Sunday, July 24, 2011

Business of Happiness - July 24, 2011

Thirty days ago a friend offered a challenge: Each day for thirty days, take a picture of something that makes you happy. 

The challenge was based off of a class experiment from Stanford University wherein all of the students were charged with the exact same task, and at the end of the thirty days, the "happinesses" were analyzed.  I think it was actually some kind of marketing experiment (and since the challenge was offered to me by a marketing professional that makes sense), but I'm not going to analyze my thirty days from that line of thought.  I'm not even going to try to analyze them at all.  The non-definition of "happiness" aside - What qualifies as happiness?  Is it mere joy?  Pure elation? - this experiment for me was more than just determining what gives me pleasure.  It was more about finding pleasure, period.
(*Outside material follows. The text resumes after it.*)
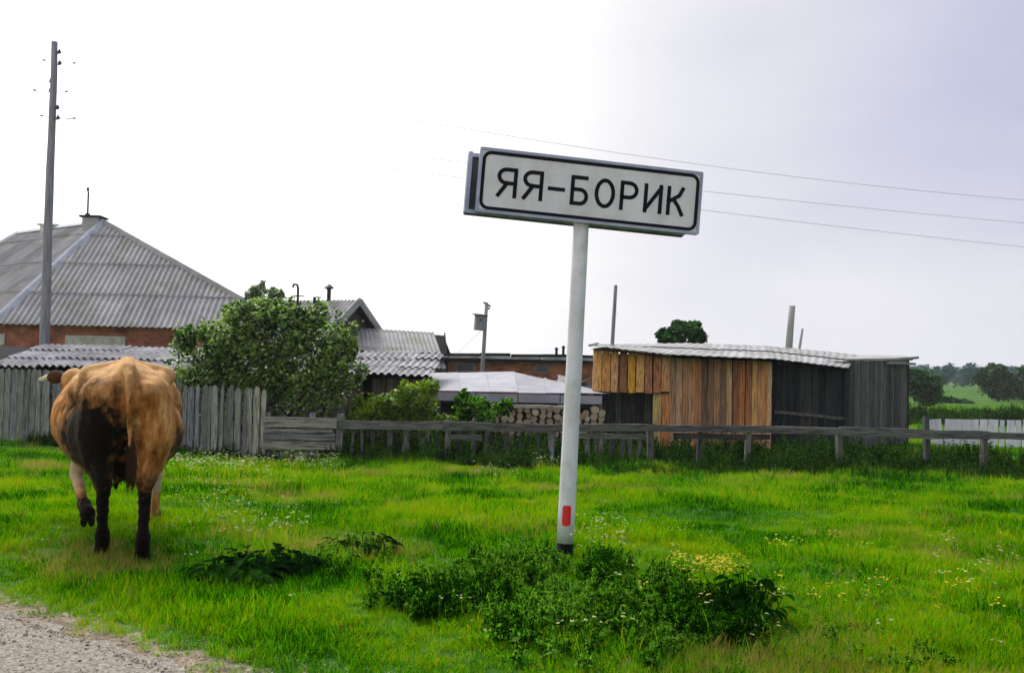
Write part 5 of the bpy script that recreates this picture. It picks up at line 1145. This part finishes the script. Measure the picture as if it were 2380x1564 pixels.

My thirty days started the Sunday after I buried my mother.  To say that I was consumed by grief would be wrong; my emotions surrounding that event are much more complicated than that.  However, the challenge definitely came at a time when I was confused and struggling to figure out exactly what I felt, and of all the conflicting emotions in me, I can safely say that happiness wasn't one of them.  At first I balked at the notion of even completing the challenge.  To think that I could find something each day to be happy about (whatever happy was) seemed ridiculous.  But something inside of me, that little niggling part that loves a challenge, no matter what kind, couldn't resist giving it a shot.

I thought it was going to be difficult to come up with something every day.  I thought I'd have to manufacture my happiness, and for the first few days, maybe I did a little.  I had to search.  I had to really think about what to claim for my happiness each day.  However, as the month wore on, it became easier.  Some days the item or event presented itself with a giant neon light of real pleasure.  Others I had to settle for something smaller and just pleasing.  Either way, I always managed to find something.  And in finding those "somethings," I found something more: happiness is as much created as experienced.

Initially I expected to slog through the challenged; I would complete it, but I wouldn't take anything from it.  It was less than two weeks in, however, before my seach each day became a pleasurable experience.  I wanted to find something to be happy about.  And I realized that it didn't have to be the big things.  Sometimes it's the little things like a cat napping beside you or a new favorite color of nail polish that really do get you through, that really do bring happiness into your world.  I learned not to expect happiness to find me, but to search for it, enthusiastically and hard, if need be.  At a time when I needed all the happiness I could get - in whatever way I could get it and whatever way I could recognize it - this challenge took on a life of its own.

As my thirty days started to come to a close, I became a little sad.  The every day hunt for happiness was ending.  True, I could still just take that moment each day to savor the little things that come my way, but there's something special about publicly celebrating it.  It makes the search more real, and it makes the pleasure experienced more real, too.  So I've decided that instead of ending at thirty days, I'm going to make this a year-long experiment: 365 days of happiness.

The first half of 2011 was bad for me.  It felt like everything was out of my control, and everything tht happened was negative.  I'm not suggesting that searching for a little bit of happiness each day for the next 335 days is going to change my collective luck, or the world's efforts to bring me down, but a little happiness each day - sought or stumbled upon - surely can't hurt.